What questions were you asked in your interviews?

What have you done in the past? What do you know about x technology? What sort of environment do you like to work in? And the most HR-ey question ever: What does diversity mean to you?
Graduate, Brisbane
Level of technical skill, technical questions on background knowledge in computer science engineering (e.g. concurrency, deadlocks, redundancy in systems), HR questions such as safety, diversity in the workplace, salary expectation
Graduate, Brisbane, QLD
Some technical questions specific to the role, some culture questions about personality, work style, some HR questions about communication etc.
Midlevel, Brisbane
A split between technical and behavioural questions. 2/3 technical, 1/3 behavioural. "What does diversity mean to you?" "How have you handled interacting with difficult team members in the past?"
Graduate, Brisbane

Do you have any specific tips and advice for candidates applying to your company? How would you recommend they best prepare?

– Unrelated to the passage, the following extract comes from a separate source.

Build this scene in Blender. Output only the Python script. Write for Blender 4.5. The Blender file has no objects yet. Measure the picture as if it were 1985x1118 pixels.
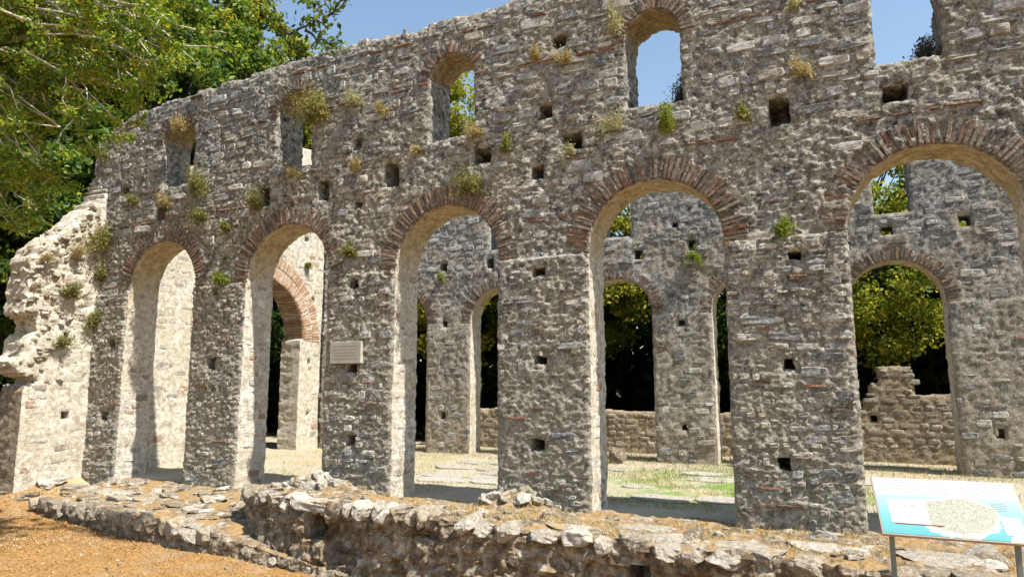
import bpy, math, random
import numpy as np
from mathutils import Matrix, Vector

SC = bpy.context.scene
COL = SC.collection

# ------------------------------------------------------------------ camera, sky, sun, exposure
cam_d = bpy.data.cameras.new('camera')
cam = bpy.data.objects.new('camera', cam_d); COL.objects.link(cam)
cam_d.sensor_width = 36.0; cam_d.lens = 24.38
cam_d.clip_start = 0.05; cam_d.clip_end = 3000
_f = Vector((-0.41661793, 0.89839335, 0.13899244)); _r = Vector((0.90706367, 0.42098743, -0.0022542)); _u = _r.cross(_f)
cam.matrix_world = Matrix(((_r.x, _u.x, -_f.x, 0.0), (_r.y, _u.y, -_f.y, -10.0), (_r.z, _u.z, -_f.z, 1.87), (0, 0, 0, 1)))
SC.camera = cam

SUN_EL = math.radians(57.0); SUN_AZ = math.radians(-11.5)      # azimuth from +x, negative = in front of the arcade
sun_dir = Vector((math.cos(SUN_EL)*math.cos(SUN_AZ), math.cos(SUN_EL)*math.sin(SUN_AZ), math.sin(SUN_EL)))
w = bpy.data.worlds.new('World'); SC.world = w; w.use_nodes = True
nt = w.node_tree; nt.nodes.clear()
sky = nt.nodes.new('ShaderNodeTexSky'); sky.sky_type = 'NISHITA'; sky.sun_disc = False
sky.sun_elevation = SUN_EL; sky.sun_rotation = math.radians(90) - SUN_AZ
sky.altitude = 50; sky.air_density = 1.5; sky.dust_density = 1.0; sky.ozone_density = 1.5
bg = nt.nodes.new('ShaderNodeBackground'); bg.inputs['Strength'].default_value = 0.095
wo = nt.nodes.new('ShaderNodeOutputWorld')
nt.links.new(sky.outputs[0], bg.inputs['Color']); nt.links.new(bg.outputs[0], wo.inputs['Surface'])
sl = bpy.data.lights.new('sun', 'SUN'); sl.energy = 5.0; sl.angle = math.radians(0.55); sl.color = (1.0, 0.94, 0.83)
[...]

- Research the company its self: How is it structured; what decisions does it have; when was it founded. - Think about why you would fit in with the company: does it have key values that align somewhat with your personal values - Learn about the industry
Midlevel, Brisbane
Your GPA is not the almighty decision-maker when it comes to the real-world. Your ability to adapt, learn and fit into a team is what really counts. A strong work-ethic goes much further than a good GPA. Just because Boeing is a large global enterprise, does not mean that the people interviewing you are any different to those that sit next to you on the bus. Relax, take your time, and if you're really nervous... Tell them, it's always a good ice breaker for me. I would also recommend putting in your resume even if you aren't confident you're good enough. There is a great culture of personal and professional development at Boeing.
Graduate, Brisbane
Be yourself at the interview, and be good at what you do enough so that it shows without you trying. P's get degrees but not jobs.
Graduate, Brisbane
Understand the role that you are after and how this fits in with your career aspirations. Exercise technical skills to answer technical questions, sell your professional experience and how this best relates to the job at hand
Graduate, Brisbane, QLD
Be prepared to be asked about your own interest and projects relating to your degree. Be honest, identify what interests you and understand why you applied for the role.
Graduate, Brisbane
1) Don't stress. Think of the interview as more of a conversation than an exam. It's hard for people to get a read on you as a person if you're too nervous. 2) It’s okay to not remember everything perfectly off the top of your head. If you're suitable for the job, then you might get it. If you aren't suitable, then you wouldn't have enjoyed it anyway. 3) Read "How to Crack the Coding Interview". EVEN IF YOU ARE NOT A PROGRAMMER. It's short. Most of the book is practice questions; and the tips in there are very useful for considering what the interviewers are thinking. 4) Find some friends and do some practice interviews. I was part of a 4 person group who met every week to practice interviewing each other before I got hired here. It's a little awkward or embarrassing perhaps, but it gives you a real chance to identify where you are lacking, and to work on it BEFORE you have a real interview.